1. of or pertaining to a variety.
2. constituting a variety.
3. of or designating a wine made chiefly from one variety of grape.


Do let me know if my supposition is either correct or otherwise.

Best,
Sheikh
 
  • would it be correct to state that X wanted to expand on the varietal content/element of his degree?

    --Sounds very odd, indeed.

    He wanted to expand on the breadth of his degree work.
    He wanted to expand on the variety of courses for his degree.

    It not a word in common usage, except for wines, in my experience.
     

    Sheikh_14

    Senior Member
    English- United Kingdom, Urdu, Punjabi
    Social sciences abound with socially odd terms as ironic as that may seem. However, as much as I wanted to know whether it would be deemed correct to all and sundry the core purpose was to understand whether varietal had any relation to not a certain variety but to variety in general. From the definitions above it does appear to be very limited in it's scope. I would have assumed it was germane to both forms of variety I.e. One that connoted various forms and the other that relates to a specific one.
     

    suzi br

    Senior Member
    English / England
    Social sciences abound with socially odd terms as ironic as that may seem. However, as much as I wanted to know whether it would be deemed correct to all and sundry the core purpose was to understand whether varietal had any relation to not a certain variety but to variety in general. From the definitions above it does appear to be very limited in it's scope. I would have assumed it was germane to both forms of variety I.e.

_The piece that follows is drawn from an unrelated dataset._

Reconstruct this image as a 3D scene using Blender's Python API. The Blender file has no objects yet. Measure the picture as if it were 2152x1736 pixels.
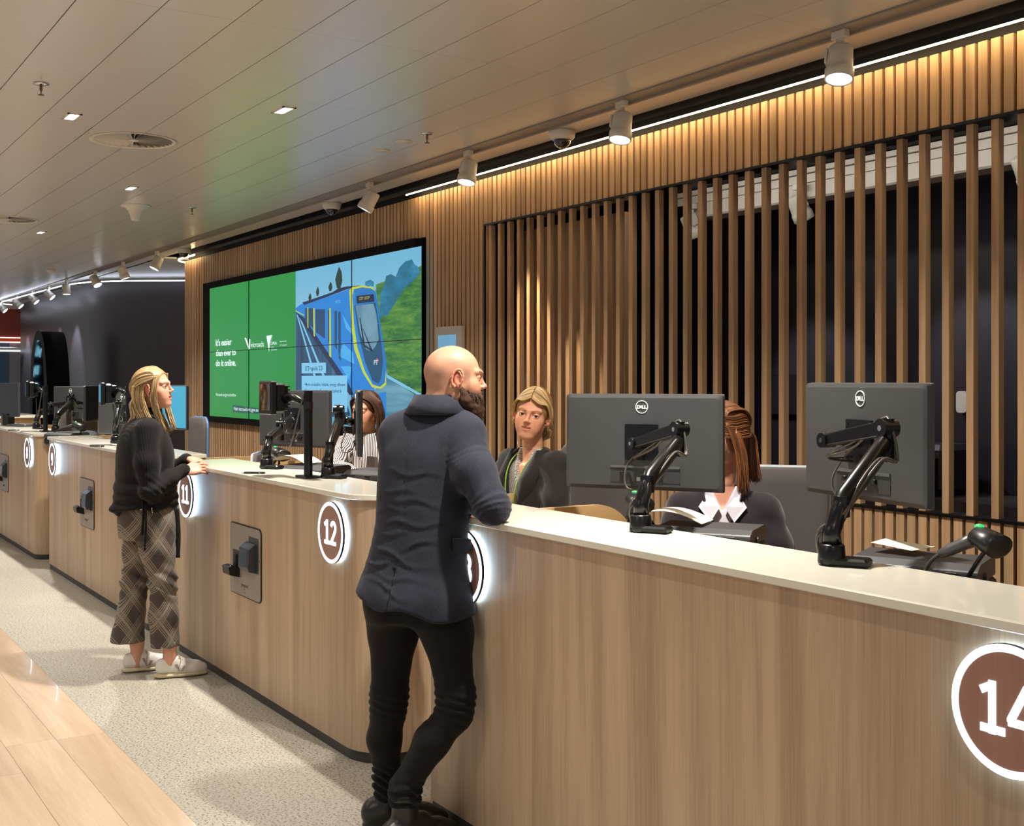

One that connoted various forms and the other that relates to a specific one.
    Well it isn't. The answers you've been given are correct.
     

    Sheikh_14

    Senior Member
    English- United Kingdom, Urdu, Punjabi
    I didn't say they were wrong in the first place, yet I am certain it has at some point been used in the manner I have mentioned. However, that wouldn't be it's conventional use thence the author must have used air quotes. This thread relates to the topic mentioned: Varieties or varietals?
    Here it is quoted that "In general standard English, "varietal" is normally an adjectival form of "variety"."

    This does make my initial supposition appear true since if it is an adjectivial form of variety then it would encapsulate the various strands of variety. Nonetheless, as there is a consensus amongst the clique gathered here what adjectivial term would you use in place of "varietal" to denote breadth and variety?
     
    Last edited:

    entangledbank

    Senior Member
    English - South-East England
    Definitions 1 and 2 that you quote are unfortunate; they use the words 'a variety' without saying what a variety is. I immediately think of a variety in the sense of a cultivar of a plant, because that's the only time I've seen 'varietal' used, but you can't get this from reading those definitions.
     

    Linkway

    Senior Member
    British English
    would it be correct to state that X wanted to expand on the varietal content/element of his degree?
    No, definitely not. "Varietal" is not used in that context and does not have the meaning that you want.

    If you carefully read the definitions you gave, you will see that "varietal" refers to ONE of several varieties.

    adj.
    1. of or pertaining to a variety.
    2. constituting a variety.
    3. of or designating a wine made chiefly from one variety of grape.
    "Varietal" is almost the opposite of what you

    Regarding the meaning that you say you want, I suggest "broaden" or "diversify" or "extend" or "enrich".

    However, if you want to communicate in a more precise way, I suggest that you need to think carefully what exactly you mean by "his degree".

    Perhaps you mean his degree studies, the subjects he can combine (or the options he can take) within the rules of the relevant university.

    In addition, while at university he might want to engage in studying things that are not stipulated by his official programme of study.

    For example, he might be studying classical English literature but also want to read poetry from Pakistan and Caribbean short stories, for example.


    Incidentally, you might find it relevant to research the concept of "deep learning" in higher education. And, separately, the notion of "blended learning" may interest you.
     

    suzi br

    Senior Member
    English / England
    You might also look up clique while you're extending your studies. You can't really apply it to a few strangers who do not:
    A) know each other
    B) exclude others from their company.